== Request ==
Set every record down verbatim and omit the pictures.

== Record extracts ==

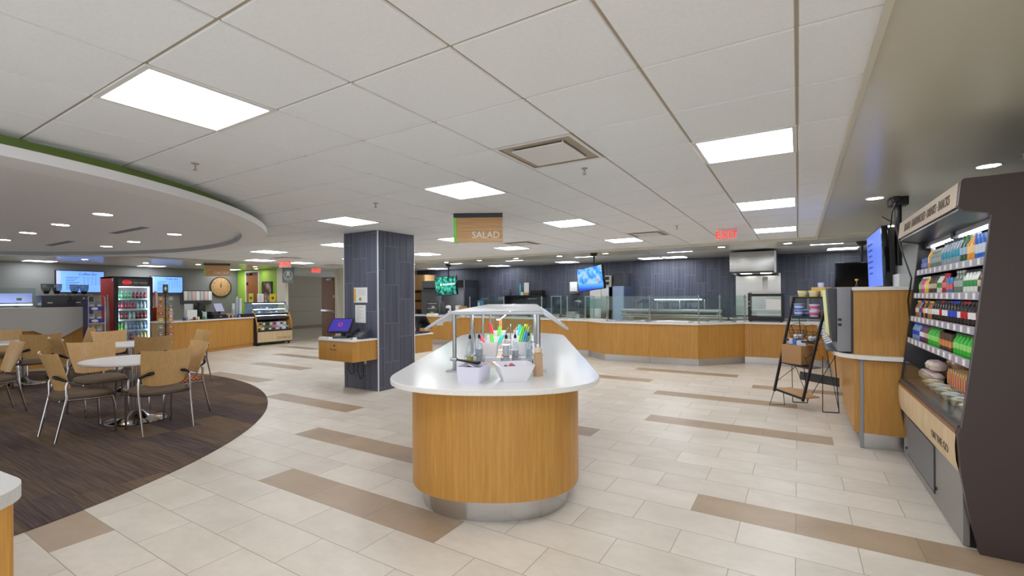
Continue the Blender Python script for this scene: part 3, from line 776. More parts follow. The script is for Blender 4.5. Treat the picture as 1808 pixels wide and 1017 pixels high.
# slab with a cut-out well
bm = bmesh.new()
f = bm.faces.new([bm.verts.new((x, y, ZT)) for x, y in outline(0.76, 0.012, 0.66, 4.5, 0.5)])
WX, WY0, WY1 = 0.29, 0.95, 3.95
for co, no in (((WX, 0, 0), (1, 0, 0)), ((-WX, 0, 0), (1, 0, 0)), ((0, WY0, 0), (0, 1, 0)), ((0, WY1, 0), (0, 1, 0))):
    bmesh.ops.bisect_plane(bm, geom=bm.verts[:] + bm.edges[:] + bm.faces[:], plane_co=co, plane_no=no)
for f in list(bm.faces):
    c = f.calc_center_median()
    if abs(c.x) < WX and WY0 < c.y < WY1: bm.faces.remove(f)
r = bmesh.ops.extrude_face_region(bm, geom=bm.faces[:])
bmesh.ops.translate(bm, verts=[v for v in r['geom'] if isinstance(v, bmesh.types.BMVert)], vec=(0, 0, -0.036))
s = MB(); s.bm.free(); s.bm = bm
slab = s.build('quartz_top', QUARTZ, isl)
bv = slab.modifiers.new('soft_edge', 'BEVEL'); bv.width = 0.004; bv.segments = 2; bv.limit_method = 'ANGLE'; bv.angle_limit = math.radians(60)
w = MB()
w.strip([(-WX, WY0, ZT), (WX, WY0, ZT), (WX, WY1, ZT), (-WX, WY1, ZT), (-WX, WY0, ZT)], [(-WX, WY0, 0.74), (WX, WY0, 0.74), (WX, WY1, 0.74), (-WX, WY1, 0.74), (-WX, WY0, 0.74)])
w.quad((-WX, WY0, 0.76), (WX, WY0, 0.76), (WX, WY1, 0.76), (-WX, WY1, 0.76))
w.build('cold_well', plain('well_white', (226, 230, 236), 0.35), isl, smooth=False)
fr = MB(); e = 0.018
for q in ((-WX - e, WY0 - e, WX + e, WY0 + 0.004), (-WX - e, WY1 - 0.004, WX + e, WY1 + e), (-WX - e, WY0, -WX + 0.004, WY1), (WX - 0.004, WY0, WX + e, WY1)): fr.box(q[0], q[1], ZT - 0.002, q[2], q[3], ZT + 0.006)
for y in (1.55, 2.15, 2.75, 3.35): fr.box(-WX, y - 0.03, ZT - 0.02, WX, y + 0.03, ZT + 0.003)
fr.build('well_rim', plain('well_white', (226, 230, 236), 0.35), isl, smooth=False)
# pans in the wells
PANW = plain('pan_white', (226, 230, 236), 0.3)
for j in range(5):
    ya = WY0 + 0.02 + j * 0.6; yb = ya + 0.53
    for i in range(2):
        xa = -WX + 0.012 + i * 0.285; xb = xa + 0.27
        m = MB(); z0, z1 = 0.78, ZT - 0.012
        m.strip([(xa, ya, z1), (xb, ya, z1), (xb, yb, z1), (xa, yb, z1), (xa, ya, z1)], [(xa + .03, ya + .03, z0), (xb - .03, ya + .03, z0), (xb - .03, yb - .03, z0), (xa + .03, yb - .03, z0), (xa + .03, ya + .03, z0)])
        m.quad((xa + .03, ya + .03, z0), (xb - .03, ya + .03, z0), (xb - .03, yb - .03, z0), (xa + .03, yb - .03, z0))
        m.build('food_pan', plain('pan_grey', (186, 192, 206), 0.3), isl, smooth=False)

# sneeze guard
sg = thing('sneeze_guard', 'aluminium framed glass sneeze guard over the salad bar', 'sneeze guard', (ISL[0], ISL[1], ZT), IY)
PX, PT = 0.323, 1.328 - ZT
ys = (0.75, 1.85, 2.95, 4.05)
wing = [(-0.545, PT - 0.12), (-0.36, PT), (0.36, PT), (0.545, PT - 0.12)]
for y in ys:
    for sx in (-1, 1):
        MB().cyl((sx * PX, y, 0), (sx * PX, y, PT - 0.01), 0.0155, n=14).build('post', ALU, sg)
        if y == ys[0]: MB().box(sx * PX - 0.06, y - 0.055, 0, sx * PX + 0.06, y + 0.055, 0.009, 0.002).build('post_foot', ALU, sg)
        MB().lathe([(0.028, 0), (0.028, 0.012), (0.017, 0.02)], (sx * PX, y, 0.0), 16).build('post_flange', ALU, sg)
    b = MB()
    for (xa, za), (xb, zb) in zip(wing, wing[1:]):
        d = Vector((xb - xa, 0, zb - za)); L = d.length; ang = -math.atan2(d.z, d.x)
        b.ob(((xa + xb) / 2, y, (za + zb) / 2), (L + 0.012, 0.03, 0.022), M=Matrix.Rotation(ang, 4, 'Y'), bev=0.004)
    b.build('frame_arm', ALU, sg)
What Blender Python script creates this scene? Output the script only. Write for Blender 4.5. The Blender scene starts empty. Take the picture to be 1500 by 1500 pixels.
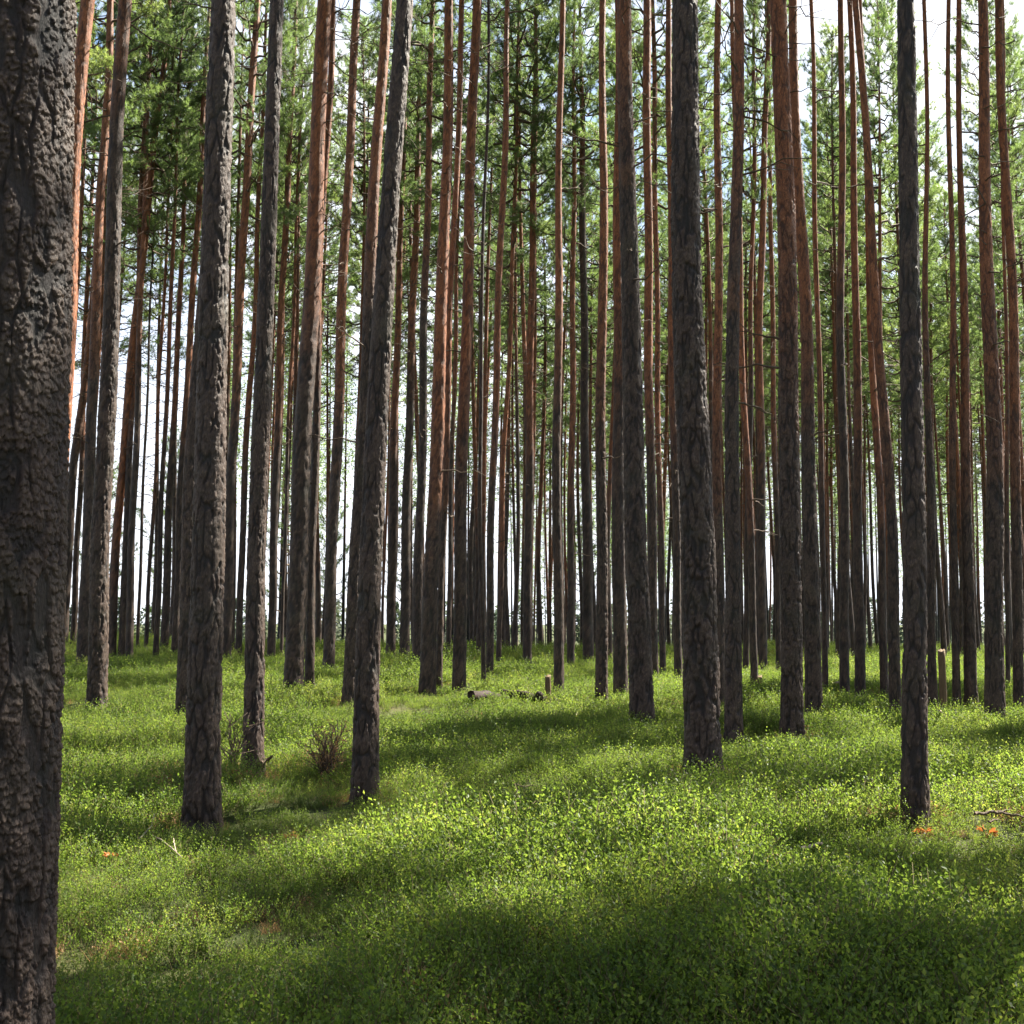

== Answer to this exercise ==
Continue the Blender Python script for this scene: part 3, from line 776. More parts follow. The script is for Blender 4.5. Treat the picture as 1808 pixels wide and 1017 pixels high.
# slab with a cut-out well
bm = bmesh.new()
f = bm.faces.new([bm.verts.new((x, y, ZT)) for x, y in outline(0.76, 0.012, 0.66, 4.5, 0.5)])
WX, WY0, WY1 = 0.29, 0.95, 3.95
for co, no in (((WX, 0, 0), (1, 0, 0)), ((-WX, 0, 0), (1, 0, 0)), ((0, WY0, 0), (0, 1, 0)), ((0, WY1, 0), (0, 1, 0))):
    bmesh.ops.bisect_plane(bm, geom=bm.verts[:] + bm.edges[:] + bm.faces[:], plane_co=co, plane_no=no)
for f in list(bm.faces):
    c = f.calc_center_median()
    if abs(c.x) < WX and WY0 < c.y < WY1: bm.faces.remove(f)
r = bmesh.ops.extrude_face_region(bm, geom=bm.faces[:])
bmesh.ops.translate(bm, verts=[v for v in r['geom'] if isinstance(v, bmesh.types.BMVert)], vec=(0, 0, -0.036))
s = MB(); s.bm.free(); s.bm = bm
slab = s.build('quartz_top', QUARTZ, isl)
bv = slab.modifiers.new('soft_edge', 'BEVEL'); bv.width = 0.004; bv.segments = 2; bv.limit_method = 'ANGLE'; bv.angle_limit = math.radians(60)
w = MB()
w.strip([(-WX, WY0, ZT), (WX, WY0, ZT), (WX, WY1, ZT), (-WX, WY1, ZT), (-WX, WY0, ZT)], [(-WX, WY0, 0.74), (WX, WY0, 0.74), (WX, WY1, 0.74), (-WX, WY1, 0.74), (-WX, WY0, 0.74)])
w.quad((-WX, WY0, 0.76), (WX, WY0, 0.76), (WX, WY1, 0.76), (-WX, WY1, 0.76))
w.build('cold_well', plain('well_white', (226, 230, 236), 0.35), isl, smooth=False)
fr = MB(); e = 0.018
for q in ((-WX - e, WY0 - e, WX + e, WY0 + 0.004), (-WX - e, WY1 - 0.004, WX + e, WY1 + e), (-WX - e, WY0, -WX + 0.004, WY1), (WX - 0.004, WY0, WX + e, WY1)): fr.box(q[0], q[1], ZT - 0.002, q[2], q[3], ZT + 0.006)
for y in (1.55, 2.15, 2.75, 3.35): fr.box(-WX, y - 0.03, ZT - 0.02, WX, y + 0.03, ZT + 0.003)
fr.build('well_rim', plain('well_white', (226, 230, 236), 0.35), isl, smooth=False)
# pans in the wells
PANW = plain('pan_white', (226, 230, 236), 0.3)
for j in range(5):
    ya = WY0 + 0.02 + j * 0.6; yb = ya + 0.53
    for i in range(2):
        xa = -WX + 0.012 + i * 0.285; xb = xa + 0.27
        m = MB(); z0, z1 = 0.78, ZT - 0.012
        m.strip([(xa, ya, z1), (xb, ya, z1), (xb, yb, z1), (xa, yb, z1), (xa, ya, z1)], [(xa + .03, ya + .03, z0), (xb - .03, ya + .03, z0), (xb - .03, yb - .03, z0), (xa + .03, yb - .03, z0), (xa + .03, ya + .03, z0)])
        m.quad((xa + .03, ya + .03, z0), (xb - .03, ya + .03, z0), (xb - .03, yb - .03, z0), (xa + .03, yb - .03, z0))
        m.build('food_pan', plain('pan_grey', (186, 192, 206), 0.3), isl, smooth=False)

# sneeze guard
sg = thing('sneeze_guard', 'aluminium framed glass sneeze guard over the salad bar', 'sneeze guard', (ISL[0], ISL[1], ZT), IY)
PX, PT = 0.323, 1.328 - ZT
ys = (0.75, 1.85, 2.95, 4.05)
wing = [(-0.545, PT - 0.12), (-0.36, PT), (0.36, PT), (0.545, PT - 0.12)]
for y in ys:
    for sx in (-1, 1):
        MB().cyl((sx * PX, y, 0), (sx * PX, y, PT - 0.01), 0.0155, n=14).build('post', ALU, sg)
        if y == ys[0]: MB().box(sx * PX - 0.06, y - 0.055, 0, sx * PX + 0.06, y + 0.055, 0.009, 0.002).build('post_foot', ALU, sg)
        MB().lathe([(0.028, 0), (0.028, 0.012), (0.017, 0.02)], (sx * PX, y, 0.0), 16).build('post_flange', ALU, sg)
    b = MB()
    for (xa, za), (xb, zb) in zip(wing, wing[1:]):
        d = Vector((xb - xa, 0, zb - za)); L = d.length; ang = -math.atan2(d.z, d.x)
        b.ob(((xa + xb) / 2, y, (za + zb) / 2), (L + 0.012, 0.03, 0.022), M=Matrix.Rotation(ang, 4, 'Y'), bev=0.004)
    b.build('frame_arm', ALU, sg)
What Blender Python script creates this scene? Output the script only. Write for Blender 4.5. The Blender scene starts empty. Take the picture to be 1500 by 1500 pixels.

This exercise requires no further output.